Himmelstein Torque Sensors undergo NVLAP Accredited (Lab Code 200487-1) Calibrations conforming to ISO/IEC 17025:2017. Here are some of the conditions that exist during calibration.

• The laboratory is held at a constant temperature
• No significant temperature gradients exist in the Test Item
• No significant temperature gradients exist in the Calibration Stand or Connecting Shafts
• No significant extraneous loads are applied to the Test Item.
• The Test Item and all Instrumentation are thoroughly warmed up before calibration
• Applied calibration loads are static and precisely known
• Transient torque effects are damped and allowed to decay before recording data

In real world testing it’s virtually impossible to replicate these and other laboratory conditions. Matters are exacerbated during rotating torque measurements. During rotation there are power producing and power absorbing elements in the drive train. Because they have losses, they generate heat which causes the temperature to rise, and more importantly, causes temperature gradients. Power producers and absorbers have poles, pistons, gears, etc. that generate periodic torque variations which, in turn, can excite torsional resonances (more info). Because of these factors as well as the practical inability to minimize field misalignments and extraneous loads and to provide adequate stabilization, field test conditions never duplicate those in the calibration laboratory.

As a result, it’s not possible to specify the accuracy of field measurements. No responsible, knowledgeable Sensor Manufacturer does. What is done is to provide, and guarantee, sensor response understated, relevant conditions. Those specifications then permit a user to compare the performance of different products.

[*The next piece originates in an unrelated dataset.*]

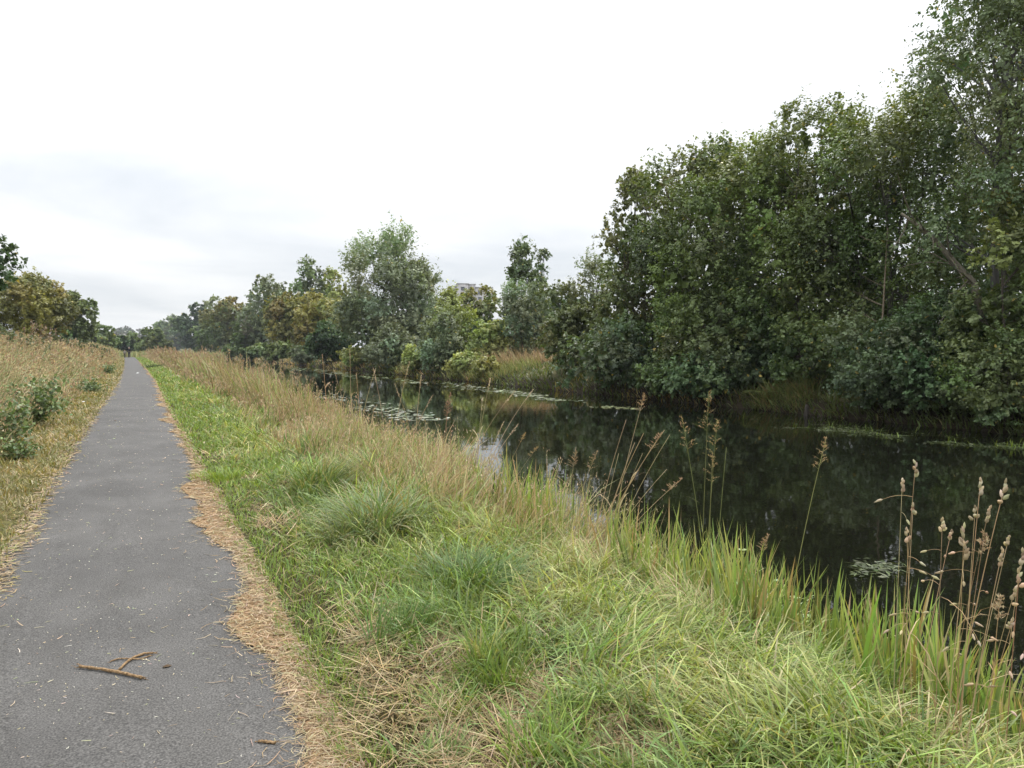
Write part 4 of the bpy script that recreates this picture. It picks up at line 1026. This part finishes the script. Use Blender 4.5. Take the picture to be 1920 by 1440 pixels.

To satisfy accuracy requirements and account for unknown test conditions, there is a growing consensus to use a sensor whose Combined Error¹ is 25% or less than the desired accuracy. When applied to a Himmelstein sensor, that ratio will virtually always result in meeting or exceeding the accuracy goal. The probability of meeting the accuracy goal is reduced when the ratio is more than 25%.

Europeans have defined a parameter called “Accuracy Class²”, a combination of 4 common specifications. However, like individual parameter specifications it’s useful for comparing sensor models; it can’t predict the accuracy of field measurements. Recent Himmelstein products specify “Accuracy Class”, as defined in Europe, for our European customers.

1. Combined Error is the greatest deviation of ascending and descending calibration points (Himmelstein uses 21) from the sensors’ Best Fit Line. It includes the effects of Non-Linearity, Hysteresis, and Non-Return to Zero. It is expressed as a percent of full scale.
2. Accuracy Class is the greatest of Combined Error, Repeatability, Zero Drift and Span Drif t over 10 °C. It is expressed as a percent of full scale.